Yeah, if you look at the comics, it's pretty clear that Wakanda did not always have this awesome space age holo-tech. But they did always have a massive technological advantage over everyone around them, and they used it to wipe out any invaders who came too close to them.
The question is, how did they use their massive technological advantage to wipe out invaders without revealing that they had a massive technological advantage?

Along similar lines, how does the population of a whole country keep a secret? Is travel to and communication with the outside world so strictly limited that there are very few people who are in a position to spill the beans? I don’t care how strong your cultural values are, if there are literally millions of people in a position to blab, somebody will.
 
The question is, how did they use their massive technological advantage to wipe out invaders without revealing that they had a massive technological advantage?

Along similar lines, how does the population of a whole country keep a secret?
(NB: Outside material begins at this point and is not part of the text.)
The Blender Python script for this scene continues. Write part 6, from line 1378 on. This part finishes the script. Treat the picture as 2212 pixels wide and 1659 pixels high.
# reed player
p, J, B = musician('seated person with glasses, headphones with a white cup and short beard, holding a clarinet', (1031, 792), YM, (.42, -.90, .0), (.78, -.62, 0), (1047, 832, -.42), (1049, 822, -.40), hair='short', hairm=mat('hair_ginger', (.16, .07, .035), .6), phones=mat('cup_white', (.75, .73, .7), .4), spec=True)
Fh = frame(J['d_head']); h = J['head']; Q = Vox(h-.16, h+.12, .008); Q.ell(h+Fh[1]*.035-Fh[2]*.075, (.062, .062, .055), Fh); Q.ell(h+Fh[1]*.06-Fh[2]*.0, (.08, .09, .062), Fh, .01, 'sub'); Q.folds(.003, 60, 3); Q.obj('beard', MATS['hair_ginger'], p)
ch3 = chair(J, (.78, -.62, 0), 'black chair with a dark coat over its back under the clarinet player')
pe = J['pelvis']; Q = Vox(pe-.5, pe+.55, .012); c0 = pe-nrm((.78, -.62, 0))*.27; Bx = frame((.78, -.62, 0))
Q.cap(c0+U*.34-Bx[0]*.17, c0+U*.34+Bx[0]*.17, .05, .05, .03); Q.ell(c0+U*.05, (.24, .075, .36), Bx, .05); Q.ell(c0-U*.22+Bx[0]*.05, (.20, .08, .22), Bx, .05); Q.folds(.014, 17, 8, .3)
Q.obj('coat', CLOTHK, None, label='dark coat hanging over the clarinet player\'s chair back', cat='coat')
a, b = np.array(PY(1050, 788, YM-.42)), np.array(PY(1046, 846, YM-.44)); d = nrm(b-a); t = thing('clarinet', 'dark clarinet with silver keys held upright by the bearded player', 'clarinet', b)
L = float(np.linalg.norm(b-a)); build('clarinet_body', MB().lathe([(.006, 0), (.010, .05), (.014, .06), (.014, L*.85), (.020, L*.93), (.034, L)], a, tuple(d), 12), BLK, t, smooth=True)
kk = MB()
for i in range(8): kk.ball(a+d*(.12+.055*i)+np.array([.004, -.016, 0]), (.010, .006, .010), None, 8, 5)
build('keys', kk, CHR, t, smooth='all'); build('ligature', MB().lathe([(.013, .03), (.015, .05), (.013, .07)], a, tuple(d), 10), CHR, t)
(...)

Is travel to and communication with the outside world so strictly limited that there are very few people who are in a position to spill the beans? I don’t care how strong your cultural values are, if there are literally millions of people in a position to blab, somebody will.

If you wipe out all the invaders, there's no one left to reveal anything. Also Wakanda is (in the comics at least) supposed to be physically hard to get to, so fairly few people would try to go there, anyway.

And there would not have been millions of people in a relatively small country in the distant past. I'd say it's questionable as to whether there are even millions of people in Wakanda in the present, since it seems to be primarily the one city with some outliers, and the city doesn't look THAT big.

I do think, also, historically speaking Wakanda definitely would have had serious travel limits. If the King doesn't want the world to know they exist, then he doesn't allow just anyone to go anywhere they want. This was probably accepted by the Wakandans in general primarily because Wakanda was better off than everyone around them, anyway. If they had had a serious poverty problem, the whole setup would've buckled as people fled in search of a better life, but they didn't need to search for that, so everything held up.